March 23, 2006

How Many Dogs Does it Take to Change a Light Bulb?

You probably got the email long before I did...

Border Collie: "Just one. And then I'll replace any wiring that's not up to code."

Afghan: "Light bulb? What light bulb?"

Golden Retriever: "The sun is shining, the day is young, we've got our whole lives ahead of us, and you're inside worrying about a stupid burned-out light bulb?"

Rottweiler: "Just one. You want to make something of it?"

Lab: "Oh, me, me! Pleeeeeeeze let me change the light bulb! Can I? Can I? Can I? Huh? Can I?"

Jack Russell Terrier: "I'll just pop it in while I am bouncing off the walls and furniture."

Cocker Spaniel: "Why change it? I can still pee on the carpet in the dark."

Pointer: "I see it, there it is, there it is, right there . . . ."

Greyhound: "It isn't moving so who cares?"

Australian Shepard: "First I'll put all the light bulbs in a little circle . . ."

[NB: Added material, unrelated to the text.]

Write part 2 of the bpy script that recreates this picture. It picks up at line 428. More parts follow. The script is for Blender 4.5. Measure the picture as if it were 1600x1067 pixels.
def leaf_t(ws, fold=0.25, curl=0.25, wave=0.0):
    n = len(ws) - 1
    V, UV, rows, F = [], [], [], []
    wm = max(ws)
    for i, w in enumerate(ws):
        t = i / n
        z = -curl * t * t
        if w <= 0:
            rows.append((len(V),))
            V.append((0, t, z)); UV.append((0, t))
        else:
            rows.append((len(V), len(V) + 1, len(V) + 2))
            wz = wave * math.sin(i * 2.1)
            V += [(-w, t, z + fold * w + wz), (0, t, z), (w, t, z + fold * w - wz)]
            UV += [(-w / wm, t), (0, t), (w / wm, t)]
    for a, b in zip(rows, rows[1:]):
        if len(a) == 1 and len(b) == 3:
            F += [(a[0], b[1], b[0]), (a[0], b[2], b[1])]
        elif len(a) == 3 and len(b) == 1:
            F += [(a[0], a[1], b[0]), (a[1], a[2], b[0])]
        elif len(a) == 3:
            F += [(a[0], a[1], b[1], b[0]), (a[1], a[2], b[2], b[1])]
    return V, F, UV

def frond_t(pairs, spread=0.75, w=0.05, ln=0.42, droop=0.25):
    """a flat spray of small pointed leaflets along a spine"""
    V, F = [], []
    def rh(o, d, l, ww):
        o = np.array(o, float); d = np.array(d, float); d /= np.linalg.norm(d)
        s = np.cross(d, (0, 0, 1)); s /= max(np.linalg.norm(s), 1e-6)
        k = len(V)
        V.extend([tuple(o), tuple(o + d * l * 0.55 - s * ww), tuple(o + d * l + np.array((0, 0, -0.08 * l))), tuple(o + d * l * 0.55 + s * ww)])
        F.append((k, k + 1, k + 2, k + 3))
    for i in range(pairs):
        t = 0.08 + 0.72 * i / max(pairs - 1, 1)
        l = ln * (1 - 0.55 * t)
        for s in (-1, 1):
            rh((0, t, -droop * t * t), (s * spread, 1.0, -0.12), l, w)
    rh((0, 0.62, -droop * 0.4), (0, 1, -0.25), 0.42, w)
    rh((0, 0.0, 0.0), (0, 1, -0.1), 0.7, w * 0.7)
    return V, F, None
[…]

Boxer: "If I could stop wiggling my butt long enough to quit falling off the chair..."

Golden Retriever #2: "I'll be glad to change the light bulb for you, but first can't we play catch with the tennis ball, or frisbee - and then I want to lick your face and rest my head in your lap and look up at you with my sad eyes. What, you're changing the light bulb yourself - you didn't have to do that - but I looooove you so much for being my friend and doing that."

Dalmatian: "Just one, but I will really hate the new bulb."

Wolf-dog hybrid: "Let me see that light bulb, anyway. What's it made of, what's inside of it, what will happen if I drop it. I might change it, but let me think about it. You're not trying to tell me what to do, are you? Hey, I just had a great idea. I think I'll change that light bulb!"

Pit bull: "Just one, but then I'll hang on to it, dangling from it until the ceiling falls in."